> [What this task involves] Determine how many lines contain the string "part". Respond with that number and nothing more.

> [Available records]
┌──

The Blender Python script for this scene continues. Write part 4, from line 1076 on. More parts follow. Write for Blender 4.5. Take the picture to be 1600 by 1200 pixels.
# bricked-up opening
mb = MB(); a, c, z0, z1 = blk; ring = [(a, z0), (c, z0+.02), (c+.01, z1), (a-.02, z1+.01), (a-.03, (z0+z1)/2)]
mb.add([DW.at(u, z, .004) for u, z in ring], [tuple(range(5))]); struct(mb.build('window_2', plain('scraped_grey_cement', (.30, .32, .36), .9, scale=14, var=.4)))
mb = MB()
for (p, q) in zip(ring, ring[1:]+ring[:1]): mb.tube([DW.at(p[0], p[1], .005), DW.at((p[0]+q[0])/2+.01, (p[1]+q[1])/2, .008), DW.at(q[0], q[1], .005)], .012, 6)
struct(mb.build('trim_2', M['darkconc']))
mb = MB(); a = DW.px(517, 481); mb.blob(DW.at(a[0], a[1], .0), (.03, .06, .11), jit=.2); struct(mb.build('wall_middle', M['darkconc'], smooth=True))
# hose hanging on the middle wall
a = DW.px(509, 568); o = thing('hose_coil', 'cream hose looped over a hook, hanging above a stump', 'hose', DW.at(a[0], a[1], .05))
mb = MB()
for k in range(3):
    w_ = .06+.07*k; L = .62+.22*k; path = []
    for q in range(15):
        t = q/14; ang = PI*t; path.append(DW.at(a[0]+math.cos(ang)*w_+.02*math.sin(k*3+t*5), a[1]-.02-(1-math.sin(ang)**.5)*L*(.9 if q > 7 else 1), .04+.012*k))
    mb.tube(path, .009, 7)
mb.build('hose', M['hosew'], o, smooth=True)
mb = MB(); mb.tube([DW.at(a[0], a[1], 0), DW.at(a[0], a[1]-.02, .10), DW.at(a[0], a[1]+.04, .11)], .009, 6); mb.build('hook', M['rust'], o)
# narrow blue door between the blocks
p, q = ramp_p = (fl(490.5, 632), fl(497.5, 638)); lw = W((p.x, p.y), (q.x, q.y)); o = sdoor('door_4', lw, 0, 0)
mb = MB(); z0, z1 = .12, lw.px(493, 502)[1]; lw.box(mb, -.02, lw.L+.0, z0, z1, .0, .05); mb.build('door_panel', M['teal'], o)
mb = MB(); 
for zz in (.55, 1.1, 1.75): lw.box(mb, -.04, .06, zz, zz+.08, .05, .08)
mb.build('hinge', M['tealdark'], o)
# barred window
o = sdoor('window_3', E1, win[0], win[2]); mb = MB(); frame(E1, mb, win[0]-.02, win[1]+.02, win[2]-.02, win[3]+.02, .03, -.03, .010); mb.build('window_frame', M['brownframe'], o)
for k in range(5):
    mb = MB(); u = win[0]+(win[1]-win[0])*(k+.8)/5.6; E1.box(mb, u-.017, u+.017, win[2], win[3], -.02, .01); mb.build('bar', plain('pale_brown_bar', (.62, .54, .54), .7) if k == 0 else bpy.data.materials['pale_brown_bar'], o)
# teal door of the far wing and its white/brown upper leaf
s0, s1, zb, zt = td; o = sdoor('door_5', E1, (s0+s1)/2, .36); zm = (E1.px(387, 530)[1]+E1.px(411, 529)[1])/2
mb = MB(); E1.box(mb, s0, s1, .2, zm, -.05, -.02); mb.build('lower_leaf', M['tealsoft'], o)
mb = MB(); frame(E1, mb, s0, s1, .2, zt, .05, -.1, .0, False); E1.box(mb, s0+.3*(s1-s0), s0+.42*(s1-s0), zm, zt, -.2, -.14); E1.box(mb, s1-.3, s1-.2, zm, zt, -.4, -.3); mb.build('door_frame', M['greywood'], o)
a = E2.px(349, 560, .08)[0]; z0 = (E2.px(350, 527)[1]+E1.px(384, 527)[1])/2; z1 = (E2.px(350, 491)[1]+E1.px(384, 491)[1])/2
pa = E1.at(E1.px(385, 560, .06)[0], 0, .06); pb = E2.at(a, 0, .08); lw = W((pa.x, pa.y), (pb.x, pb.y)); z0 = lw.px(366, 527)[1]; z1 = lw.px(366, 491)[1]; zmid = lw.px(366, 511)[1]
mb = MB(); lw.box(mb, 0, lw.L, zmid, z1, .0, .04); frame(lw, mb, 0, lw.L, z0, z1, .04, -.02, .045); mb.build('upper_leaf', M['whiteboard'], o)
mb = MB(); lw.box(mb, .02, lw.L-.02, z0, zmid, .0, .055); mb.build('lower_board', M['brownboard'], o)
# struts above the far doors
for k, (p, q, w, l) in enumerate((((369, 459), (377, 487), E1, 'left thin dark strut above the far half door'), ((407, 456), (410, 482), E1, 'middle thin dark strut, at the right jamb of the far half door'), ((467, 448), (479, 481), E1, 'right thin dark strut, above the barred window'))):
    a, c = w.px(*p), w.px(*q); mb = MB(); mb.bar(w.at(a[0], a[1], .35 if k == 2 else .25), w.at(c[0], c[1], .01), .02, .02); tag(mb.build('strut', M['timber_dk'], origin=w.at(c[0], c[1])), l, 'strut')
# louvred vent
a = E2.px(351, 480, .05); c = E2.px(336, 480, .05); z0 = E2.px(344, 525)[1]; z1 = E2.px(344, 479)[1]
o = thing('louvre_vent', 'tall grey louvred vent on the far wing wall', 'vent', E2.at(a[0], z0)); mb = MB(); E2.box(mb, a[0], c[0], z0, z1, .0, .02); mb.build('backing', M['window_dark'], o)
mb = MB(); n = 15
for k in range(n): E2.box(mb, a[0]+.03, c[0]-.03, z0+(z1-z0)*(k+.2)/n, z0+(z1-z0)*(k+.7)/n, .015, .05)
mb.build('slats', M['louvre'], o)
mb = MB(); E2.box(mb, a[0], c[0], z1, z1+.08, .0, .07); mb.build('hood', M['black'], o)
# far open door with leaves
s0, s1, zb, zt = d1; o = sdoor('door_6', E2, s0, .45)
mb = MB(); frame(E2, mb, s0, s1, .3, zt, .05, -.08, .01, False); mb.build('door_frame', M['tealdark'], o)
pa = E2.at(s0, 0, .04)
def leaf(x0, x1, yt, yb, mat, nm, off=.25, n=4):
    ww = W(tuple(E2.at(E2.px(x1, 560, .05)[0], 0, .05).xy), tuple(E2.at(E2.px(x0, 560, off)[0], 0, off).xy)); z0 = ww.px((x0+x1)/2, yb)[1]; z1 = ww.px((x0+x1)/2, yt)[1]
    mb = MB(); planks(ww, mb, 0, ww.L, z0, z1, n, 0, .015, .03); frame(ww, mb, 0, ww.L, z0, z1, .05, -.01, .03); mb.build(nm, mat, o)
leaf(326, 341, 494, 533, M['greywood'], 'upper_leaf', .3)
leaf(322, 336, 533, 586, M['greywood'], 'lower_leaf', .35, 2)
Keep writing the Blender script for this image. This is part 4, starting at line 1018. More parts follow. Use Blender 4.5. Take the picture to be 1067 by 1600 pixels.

└──

> [Expected answer] 2